Est-ce que le bilan de l’émission permet de mieux comprendre ce qu’attendent les jeunes Français de la Social TV ? Le bilan décevant de l’émission montre-t-il que notre pays n’est pas prêt pour une telle interactivité ?

Difficile à dire compte-tenu du fait que je ne dispose pas des chiffres d’audience par cible. Je sais seulement que dans les premiers épisodes, M6 réalisait un meilleur score sur les ménagères. Il ne faut pas oublier qu’aujourd’hui encore, 68% des Français préfèrent regarder la télévision de manière passive. Une telle interactivité n’est pas un frein. Il faut la présenter comme un enrichissement et non un concept. Ceux qui ne votent pas, que ça soit par sms ou par une application gratuite, n’étaient pas au rendez-vous. Cela souligne donc que l’interactivité n’était pas le problème. Le fait de l’avoir autant mise en avant a pu, en revanche, exclure une partie des téléspectateurs qui auraient pu penser que ce type de programme n’était pas pour eux. Au niveau de l’expérience socialtv en tant que telle, même pour les adeptes, elle était compliquée. C’est le défi majeur engendré par les mutations que traverse la télévision aujourd’hui : être capable de démocratiser les dispositifs et de les simplifier au maximum.

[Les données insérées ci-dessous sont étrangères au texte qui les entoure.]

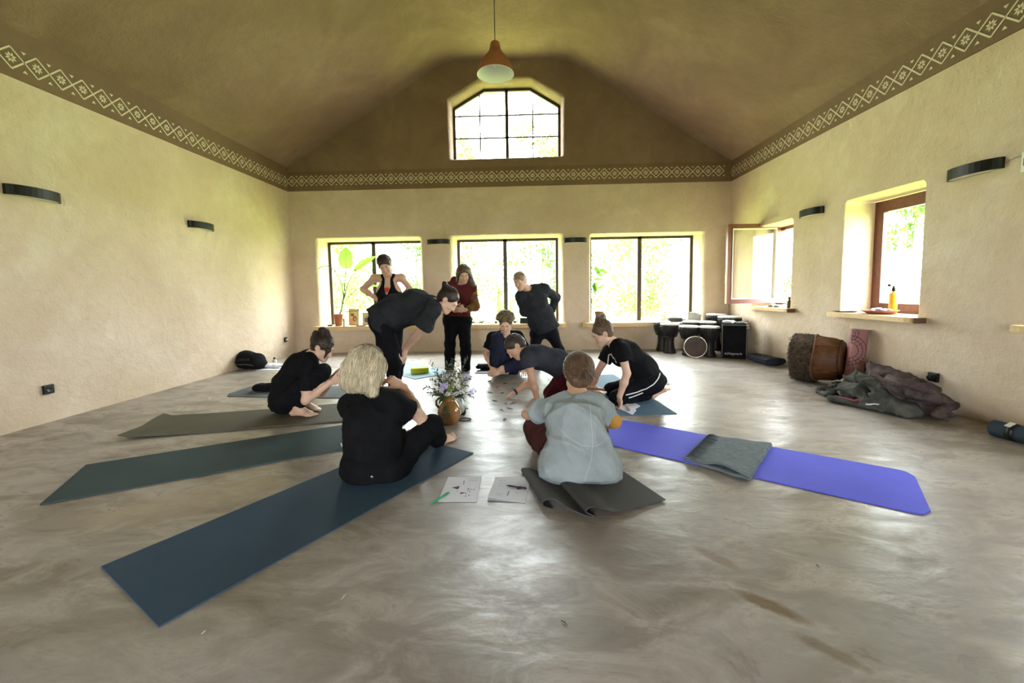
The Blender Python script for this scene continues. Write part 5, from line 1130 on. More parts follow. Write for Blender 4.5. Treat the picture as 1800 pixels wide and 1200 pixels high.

Quelle leçon Rising Star peut-elle apporter aux prochains télé-crochets interactifs, ou prochains programmes interactifs d’ordre général ?

Ce qu’il faut d’abord retenir est que l’interactivité est un enrichissement du programme. Les prochains formats ne doivent pas miser que sur ça. L’idée est d’apporter une valeur ajoutée et de répondre aux nouveaux usages des téléspectateurs sans pour autant ennuyer ceux qui ne souhaitent pas y participer. Il ne faut pas matraquer le téléspectateur. Internet bouscule les usages. Aujourd’hui, il y a à la fois une révolution technologique et une révolution sociologique. D’un côté, la dimension technique multiplie nos supports et offre de nombreux services (live-tweet, catch-up, gamification). Chaque foyer dispose d’environ 6 à 8 écrans. Et chaque écran n’est plus cantonné à une seule activité. Il y a convergence. Ainsi, on peut regarder la télévision sur son ordinateur, sa tablette tactile ou son Smartphone. On peut surfer sur internet avec son téléviseur etc. De l’autre côté, la dimension sociologique. Il y a une évolution de nos usages. Les deux révolutions sont corrélées. Comme il y a plusieurs écrans, il y a personnalisation de son usage de la télévision. Mobilité des supports, délinéarisation de la consommation télévisuelle, fragmentation des usages et nouvelles formes d’interactions sont les enjeux majeurs de la télévision d’aujourd’hui. Le défi pour les diffuseurs et producteurs de contenu est par conséquent de créer des formats qui pourront à la fois satisfaire ceux qui souhaitent accéder à ces contenus sans pour autant causer une rupture avec le reste du public. En somme, de se forger une place dans ce nouvel écosystème.